Doğadaki bütün canlılar bu hakikat çerçevesinde hem kendilerini korumuş hem içinde bulunduğu eko sisteme zarar gelmemesine özen gösterebilmiştir. Bu eko sistem içinde sürekli bir çatışma ve çelişki olmasına rağmen doğaya zarar vermeyip ve hatta sistemin kendi döngüsü içinde sağlıklı yaşam bulmasını sağlamışlardır. Çünkü doğanın kendi içinde yaşadığı çatışma, menfaatli ve çıkarcı değildir; yine günümüzün tabiriyle bu çatışmalar,ne savaş ganimetleri, ne iktidar tahakkümü, ne de sömürgeleştirmek içindir. Kapitalist modernitenin savaş komploları çerçevesinde gelişen planlı vehileli yöntemleri de değildir; tam tersi bir durum olarak sadece yaşamını sürdürmek ve doğal döngüye zarar vermeden içine girdiği bir çatışmadan ibarettir. Bu bağlamda doğanın bir parçası olan insan da neolitik dönemde kadının öz gücünün esas alındığı, artı ürüne dayılı bir yaşamı değil,doğaya zarar vermeden bulunduğu toplumun yaşamını geçindirmeyi esas almak olmuştur. Elbette tahmin edebileceğimiz o koşullarda sayıları az bile olsa bir toplumu geçindirmek kolay değildir. En önemlisi de doğaya zarar vermeden yaşamı idame ettirmek temel yaşam felsefesi olmasından kaynaklı daha zorlayıcı olmuştur. Fakat buna rağmen neolitik dönemde kadının öncülüğündeki toplum kendisine dışarıdan gelen her türlü tehlikelere karşı temel aldığı meşru haklarını korumak için kendini ve toplumu savunmuş ama doğaya zarar gelmemesi için ise büyük özen gösterebilmiştir. Örneğin eğer nehre yakın bir yerde klanını konumlandırmışsa ve kış koşullarından dolayı nehir taşıp klanın konumlandığı alan zarar görmüşse de o bunu bir doğa felaketi olarak değil de kendi hatası olarak görür. Nehrin doğal akışına zarar vermez, önüne setler çekmez bundan kendine ders çıkartır ve bir tecrübe daha kazandığı için hem yağmura hem nehre şükreder.
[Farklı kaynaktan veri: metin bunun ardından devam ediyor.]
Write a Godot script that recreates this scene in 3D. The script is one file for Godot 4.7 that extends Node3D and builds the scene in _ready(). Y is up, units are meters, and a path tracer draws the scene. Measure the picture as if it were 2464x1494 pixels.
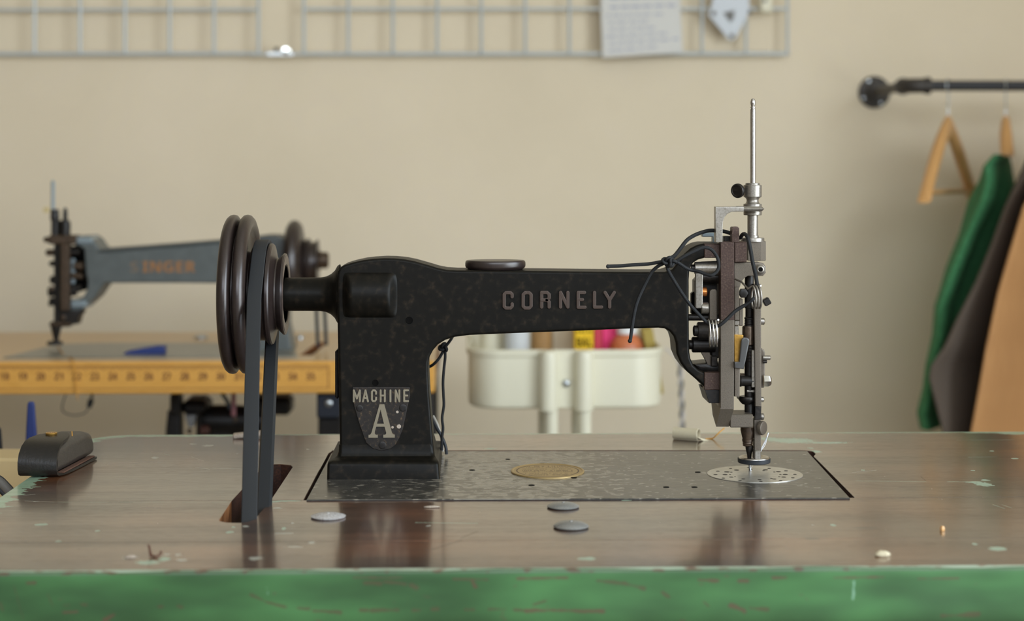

Fakat aynı felsefe doğrultusunda dışarıdan klan yaşamına gelebilecek her türlü saldırılarıya karşı klan yaşamını korumayı da temel bir yaklaşım olarak görür ve meşru savunmasını geliştirerek klanını korur.
Neolitik dönemde kadının eliyle toplumun güvenliği için inşa ettiği öz savunma sistemiyle toplumu her türlü tehlikelerden koruduğu gibi hiçbir dönemde rastlanmayan adil, eşit ve ahlaki bir yaşam da hüküm sürmüştür. Önderliğin neolitik dönem için yaptığı analizler dışında genelde bu dönem için yapılan değerlendirmeler ve analizler çok yüzeysel ve analitik aklın nihai varmak istediği kapitalist modernitenin ilk ilkel bir aşaması olarak değerlendirilir. Tüm felsefi ekoller, sosyal bilimler ve ekonomistlerin yaptıkları incelemeler bu yönlü nihai bir sonuç almak içindir. Önderliğimizin sıkça vurgu yaptığı gibi Marksist ekolünün en büyük hatası topluma determinist bir yaklaşım göstermiş olmalarıdır. Bu günkü ekonomistlerin de yaklaşımı bu yaklaşımdan farksız değildir. Dolayısıyla insanlığın büyük doğuşu anlamını taşıyan neolitik dönemin bugün bile toplumu olumlu etkileyen sonuçları hep göz ardı edilir. Bilerek göz ardı edilir, çünkü sistem uyuşturulmuş toplumun gözlerinin açılmasını istemez. Oysaki kök neolitik dönem ve toplumundadır. İddia edildiği gibi ‘ilkel komünal’ değil bu günün insanından çok daha ilerici düzeyde olan bir toplum, köklerimizin ve insanlık tarihinin saklı olduğu bir toplumdur. Neolitik dönem kapitalist moderniteye varmak için nihai bir sonuç değil, bununla birlikte kapitalist modernite de doğal gelişen bir dönem değildir; yönlendirilen, yaratılan ve insan eliyle zoraki bir gidişattır. Esas olarak bu anlayışların temelinde yatan neden kapitalist anlayışla bağlantılı olarak insanlardan hakikati saklamak olduğu kadar uyuşturulmuş bir toplumun uyanmaması ve öz benliklerinden uzaklaştırmak içindir. Dolayısıyla öz savunmadan uzaklaştırmak, öz yönetimden uzaklaştırmaktır… Ve en nihayetinde kaderine razı olmaktır. Bilindiği gibi kadının köleleşmesi bir kader değildi ve ne zaman ki kadın köleleştirildi dolayısıyla insanlar öz savunmadan mahrum bırakıldı.İşte daha o zaman kapitalist modernitenin de ilk adımları atılmış oldu. Yani anlaşılacağı gibi determinist anlayışın iddia ettiği gibi neolitik çağ kapitalist çağa varmak için olması gereken salt mitolojik, yarı hayvani bir topluluk değil, öz yönetimle yönetilen ve tüm yöntem ve yaratıcılığıyla günümüzün her şeyini borçlu olduğu bir çağdır.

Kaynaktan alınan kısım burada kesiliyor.